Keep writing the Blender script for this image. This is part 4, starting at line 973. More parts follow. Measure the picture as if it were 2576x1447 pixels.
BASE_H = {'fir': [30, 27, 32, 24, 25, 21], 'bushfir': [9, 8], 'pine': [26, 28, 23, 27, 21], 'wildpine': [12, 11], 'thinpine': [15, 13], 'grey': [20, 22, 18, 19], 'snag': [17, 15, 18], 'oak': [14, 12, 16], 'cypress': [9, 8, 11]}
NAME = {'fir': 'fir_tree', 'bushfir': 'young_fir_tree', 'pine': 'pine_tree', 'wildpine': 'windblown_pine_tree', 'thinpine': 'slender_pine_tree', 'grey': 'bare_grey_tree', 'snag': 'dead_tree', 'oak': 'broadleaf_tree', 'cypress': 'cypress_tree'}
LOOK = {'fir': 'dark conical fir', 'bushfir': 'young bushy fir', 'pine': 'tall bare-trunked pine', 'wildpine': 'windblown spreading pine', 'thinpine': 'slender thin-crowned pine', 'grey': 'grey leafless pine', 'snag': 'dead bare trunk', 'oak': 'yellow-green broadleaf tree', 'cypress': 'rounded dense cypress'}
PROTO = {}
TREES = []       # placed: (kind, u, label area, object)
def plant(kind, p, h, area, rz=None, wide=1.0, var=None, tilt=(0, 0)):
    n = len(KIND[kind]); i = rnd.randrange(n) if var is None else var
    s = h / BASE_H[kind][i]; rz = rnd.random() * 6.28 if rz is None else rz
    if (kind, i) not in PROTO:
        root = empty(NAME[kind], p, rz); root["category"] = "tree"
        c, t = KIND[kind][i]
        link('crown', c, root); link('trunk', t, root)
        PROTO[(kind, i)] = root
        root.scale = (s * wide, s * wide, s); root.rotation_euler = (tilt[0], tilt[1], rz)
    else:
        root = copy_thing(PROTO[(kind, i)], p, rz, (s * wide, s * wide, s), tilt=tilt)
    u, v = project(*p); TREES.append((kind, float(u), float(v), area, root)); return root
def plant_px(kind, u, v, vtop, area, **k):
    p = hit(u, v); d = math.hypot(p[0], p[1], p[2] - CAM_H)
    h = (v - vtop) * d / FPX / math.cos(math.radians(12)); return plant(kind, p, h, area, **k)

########

What needs to be done → Word for word, write out all of the data above.

Exercise result →
Keep writing the Blender script for this image. This is part 4, starting at line 973. More parts follow. Measure the picture as if it were 2576x1447 pixels.
BASE_H = {'fir': [30, 27, 32, 24, 25, 21], 'bushfir': [9, 8], 'pine': [26, 28, 23, 27, 21], 'wildpine': [12, 11], 'thinpine': [15, 13], 'grey': [20, 22, 18, 19], 'snag': [17, 15, 18], 'oak': [14, 12, 16], 'cypress': [9, 8, 11]}
NAME = {'fir': 'fir_tree', 'bushfir': 'young_fir_tree', 'pine': 'pine_tree', 'wildpine': 'windblown_pine_tree', 'thinpine': 'slender_pine_tree', 'grey': 'bare_grey_tree', 'snag': 'dead_tree', 'oak': 'broadleaf_tree', 'cypress': 'cypress_tree'}
LOOK = {'fir': 'dark conical fir', 'bushfir': 'young bushy fir', 'pine': 'tall bare-trunked pine', 'wildpine': 'windblown spreading pine', 'thinpine': 'slender thin-crowned pine', 'grey': 'grey leafless pine', 'snag': 'dead bare trunk', 'oak': 'yellow-green broadleaf tree', 'cypress': 'rounded dense cypress'}
PROTO = {}
TREES = []       # placed: (kind, u, label area, object)
def plant(kind, p, h, area, rz=None, wide=1.0, var=None, tilt=(0, 0)):
    n = len(KIND[kind]); i = rnd.randrange(n) if var is None else var
    s = h / BASE_H[kind][i]; rz = rnd.random() * 6.28 if rz is None else rz
    if (kind, i) not in PROTO:
        root = empty(NAME[kind], p, rz); root["category"] = "tree"
        c, t = KIND[kind][i]
        link('crown', c, root); link('trunk', t, root)
        PROTO[(kind, i)] = root
        root.scale = (s * wide, s * wide, s); root.rotation_euler = (tilt[0], tilt[1], rz)
    else:
        root = copy_thing(PROTO[(kind, i)], p, rz, (s * wide, s * wide, s), tilt=tilt)
    u, v = project(*p); TREES.append((kind, float(u), float(v), area, root)); return root
def plant_px(kind, u, v, vtop, area, **k):
    p = hit(u, v); d = math.hypot(p[0], p[1], p[2] - CAM_H)
    h = (v - vtop) * d / FPX / math.cos(math.radians(12)); return plant(kind, p, h, area, **k)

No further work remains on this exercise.